__Problem requirements__
Beginning with the first line below, please repeat the material exactly, ending with the line that includes "cam_data.dof.aperture_blades = 9".

__Material__
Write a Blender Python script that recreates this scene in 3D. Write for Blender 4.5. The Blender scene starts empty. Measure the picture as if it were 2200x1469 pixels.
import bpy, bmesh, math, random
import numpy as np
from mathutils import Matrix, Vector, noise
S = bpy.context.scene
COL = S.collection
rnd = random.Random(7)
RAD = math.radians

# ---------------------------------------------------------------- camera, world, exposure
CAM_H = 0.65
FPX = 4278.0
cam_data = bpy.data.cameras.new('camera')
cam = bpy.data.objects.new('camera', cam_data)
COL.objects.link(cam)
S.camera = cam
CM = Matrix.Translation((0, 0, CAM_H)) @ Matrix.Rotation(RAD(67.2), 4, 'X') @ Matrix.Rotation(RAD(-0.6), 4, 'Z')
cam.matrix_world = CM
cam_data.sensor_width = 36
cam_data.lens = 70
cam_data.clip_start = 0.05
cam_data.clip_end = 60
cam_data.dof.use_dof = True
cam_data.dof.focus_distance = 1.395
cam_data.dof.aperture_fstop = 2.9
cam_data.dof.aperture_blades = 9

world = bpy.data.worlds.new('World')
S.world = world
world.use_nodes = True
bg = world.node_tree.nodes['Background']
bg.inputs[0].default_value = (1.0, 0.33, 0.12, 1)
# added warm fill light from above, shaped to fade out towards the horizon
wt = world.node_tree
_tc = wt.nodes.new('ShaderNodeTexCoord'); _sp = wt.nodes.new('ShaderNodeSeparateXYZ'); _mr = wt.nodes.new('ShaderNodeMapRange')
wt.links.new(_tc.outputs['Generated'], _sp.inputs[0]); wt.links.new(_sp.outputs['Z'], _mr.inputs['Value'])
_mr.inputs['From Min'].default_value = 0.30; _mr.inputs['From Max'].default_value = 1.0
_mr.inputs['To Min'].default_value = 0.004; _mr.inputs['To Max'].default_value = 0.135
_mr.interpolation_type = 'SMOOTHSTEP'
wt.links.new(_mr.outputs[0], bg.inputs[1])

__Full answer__
Write a Blender Python script that recreates this scene in 3D. Write for Blender 4.5. The Blender scene starts empty. Measure the picture as if it were 2200x1469 pixels.
import bpy, bmesh, math, random
import numpy as np
from mathutils import Matrix, Vector, noise
S = bpy.context.scene
COL = S.collection
rnd = random.Random(7)
RAD = math.radians

# ---------------------------------------------------------------- camera, world, exposure
CAM_H = 0.65
FPX = 4278.0
cam_data = bpy.data.cameras.new('camera')
cam = bpy.data.objects.new('camera', cam_data)
COL.objects.link(cam)
S.camera = cam
CM = Matrix.Translation((0, 0, CAM_H)) @ Matrix.Rotation(RAD(67.2), 4, 'X') @ Matrix.Rotation(RAD(-0.6), 4, 'Z')
cam.matrix_world = CM
cam_data.sensor_width = 36
cam_data.lens = 70
cam_data.clip_start = 0.05
cam_data.clip_end = 60
cam_data.dof.use_dof = True
cam_data.dof.focus_distance = 1.395
cam_data.dof.aperture_fstop = 2.9
cam_data.dof.aperture_blades = 9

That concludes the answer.